Ich mag es sehr, ziellos durch offene Spielwelten zu streifen, spontan Nebenquests anzunehmen und mich von Gegnern, Dungeons oder vielleicht auch kleinen Schätzen überraschen zu lassen. Meine Wanderungen durch Vvardenfell, meine liebste Open World, waren aber nicht einfach nur ziellos sondern gänzlich ohne jede Orientierung - The Elder Scrolls III: Morrowind hat mich hoffnungslos überfordert.
Links, am Schlickschreiter vorbei und dann geradeaus
Wenn über die Besonderheiten der Spielwelt von Morrowind geredet wird, liegt die Betonung oftmals auf der Tatsache, dass The Elder Scrolls III noch aus der "guten alten Zeit" stammt, die ohne Mini-Map und Quest-Marker auskommt. Wenn ich zu einem bestimmten Punkt der Weltkarte gelangen möchte, bin ich darauf angewiesen, NPCs nach dem Weg zu fragen oder den Schilder zu folgen, die immer wieder an Kreuzungen aufgestellt sind.
Und ja, ein wichtiger Anreiz von Morrowind ist die direkte Auseinandersetzung mit der Umgebung, die mir vielleicht Hinweise darauf liefern könnte, wo ich mich gerade befinde und welche Richtung ich einschlagen muss, um nach Balmora zu finden. Das Verlaufen ist in Vvardenfall eine verlässliche Methode, um versteckte Höhlensysteme, Banditenlager und andere Geheimnisse zu finden, die uns niemals unterkämen, würden wir nur tatsächlichen Aufträgen oder Hauptstory folgen.
Ich werde wohl niemals die freudige Überraschung vergessen, als ich durch Zufall die verzauberte Axt in dem morschen Baumstumpf gefunden hatte, der unspektakulär in der Nähe der Hafenstadt Seyda Neen herumstand. Doch in Morrowind haben mich nicht nur die überwältigende Größe der Spielwelt und die einzigartige Atmosphäre der Dunmer-Kultur fasziniert. Am meisten hat mich schon immer das so seltene Gefühl beeindruckt, in der Welt keine besondere Rolle zu spielen, auch wenn ich eigentlich der Protagonist bin.
Du bist der Nerevarine? Mir doch egal.
Einen Großteil meiner Zeit in Vvardenfell habe ich mit Beleidigungen und Anfeindungen verbracht, die mir von NPCs an den Kopf geworfen wurden.
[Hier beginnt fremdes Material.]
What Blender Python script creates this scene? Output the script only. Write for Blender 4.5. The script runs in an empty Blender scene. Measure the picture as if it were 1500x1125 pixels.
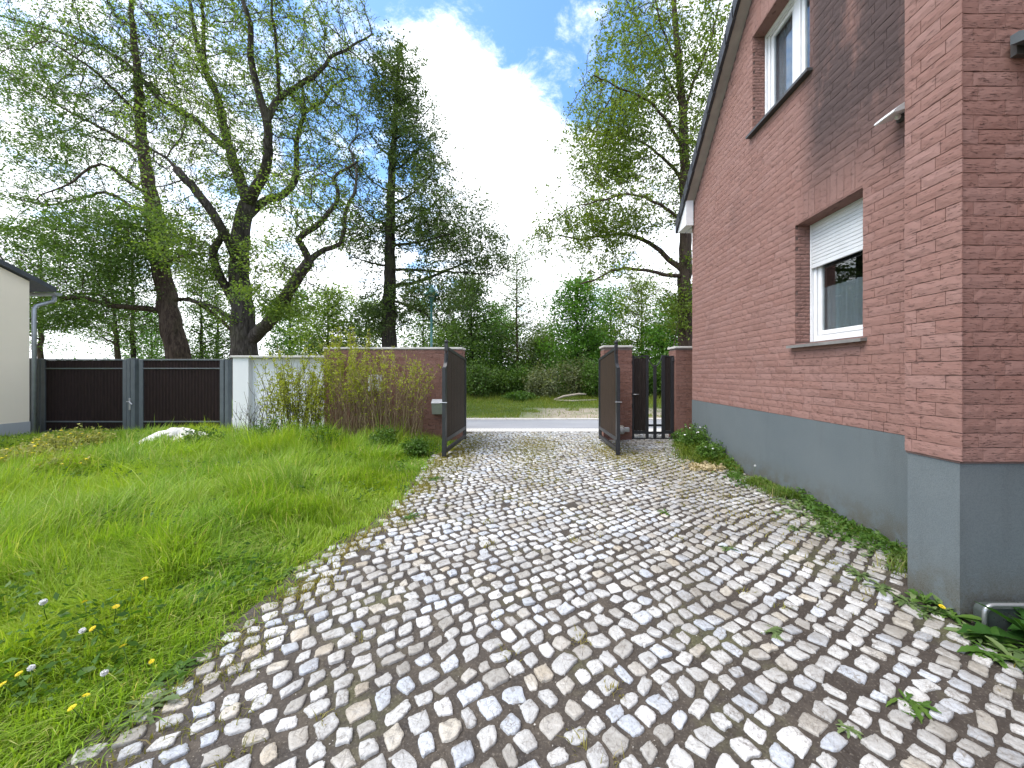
import bpy, math, random
import numpy as np
from math import radians as R
random.seed(7); rng = np.random.default_rng(11)
S = bpy.context.scene; C = S.collection

# ------------------------------------------------------------------ camera
H, F, U0, V0 = 1.5, 540.0, 786.0, 547.0        # eye height, focal length and principal point in photo pixels
cam = bpy.data.cameras.new('camera'); co = bpy.data.objects.new('camera', cam); C.objects.link(co)
cam.sensor_width = 36; cam.lens = 36 * F / 1500; cam.shift_x = -(U0 - 750) / 1500; cam.shift_y = (V0 - 562.5) / 1500
cam.clip_start = .05; cam.clip_end = 2000
co.location = (0, 0, H); co.rotation_euler = (R(90), 0, 0); S.camera = co

def P(u, v, Y): return np.array([(u - U0) / F * Y, Y, H - (v - V0) / F * Y])
def G(u, v, z=0.0):
    Y = (H - z) * F / (v - V0); return np.array([(u - U0) / F * Y, Y, z])

# ------------------------------------------------------------------ exposure, world, sun
S.view_settings.view_transform = 'Standard'; S.view_settings.look = 'None'
S.view_settings.gamma = 1; S.view_settings.use_curve_mapping = False
S.view_settings.exposure = 1.88
SUN_EL, SUN_DIR = R(60), np.array([-0.93, -0.36])
W = bpy.data.worlds.new('World'); S.world = W; W.use_nodes = True
nt = W.node_tree; nt.nodes.clear(); L = nt.links.new
def N(t, **k):
    n = nt.nodes.new(t)
    for a, b in k.items(): setattr(n, a, b)
    return n
def M2(op, a, b=None, c=None):
    n = N('ShaderNodeMath', operation=op)
    for i, x in enumerate((a, b, c)):
        if x is None: continue
        if hasattr(x, 'is_linked'): L(x, n.inputs[i])
        else: n.inputs[i].default_value = x
    return n.outputs[0]
out = N('ShaderNodeOutputWorld'); bg = N('ShaderNodeBackground'); L(bg.outputs[0], out.inputs[0])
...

Die eher fremdenfeindlichen Dunkelelfen habe ich stets als unkooperativ, knauserig und latent aggressiv empfunden. Fast jede Fraktion im Spiel gibt sich äußert exklusiv und schlägt gegenüber Nichtmitgliedern einen harten Ton an. In Morrowind habe ich das Spiel nicht nur als ehemaliger Sträfling begonnen, sondern angesichts der sozialen Isolation auch beendet.
Immer wieder begegnete ich Zweifeln an der Prophezeiung, dass gerade ich nun der "Fleisch-Gewordene" sein soll, der Dagoth Ur endlich den Garaus macht. Ich war kein widerwilliger Held, der sein Schicksal zunächst nicht akzeptieren kann und deswegen ständig zu hören bekommt, dass er etwas ganz Besonderes sei. Ganz im Gegenteil: Halb Vvardenfell hat sich nur widerwillig von mir retten lassen. Ich bin bis heute überzeugt, dass kaum jemand etwas von meinen Großtaten mitbekommen hat.
Die Errettung der Welt passiert in Morrowind eher nebenei, selbst als sich die Geschichte zuspitzt und wir dem roten Berg immer näher kommen, ändert sich nichts am grundsätzlichen Desinteresse an mir und meinen Aufgaben. Das mag sicher auch der nicht mehr ganz taufrischen Technik geschuldet sein, doch das Abenteuer am Rande der Bedeutsamkeit hat mir stets das Gefühl gegeben, mich behaupten zu müssen und aus eigenem Antrieb heraus für das gute Ende zu sorgen. Ich wünschte, mehr Spiele würden versuchen, mich derart zu erniedrigen.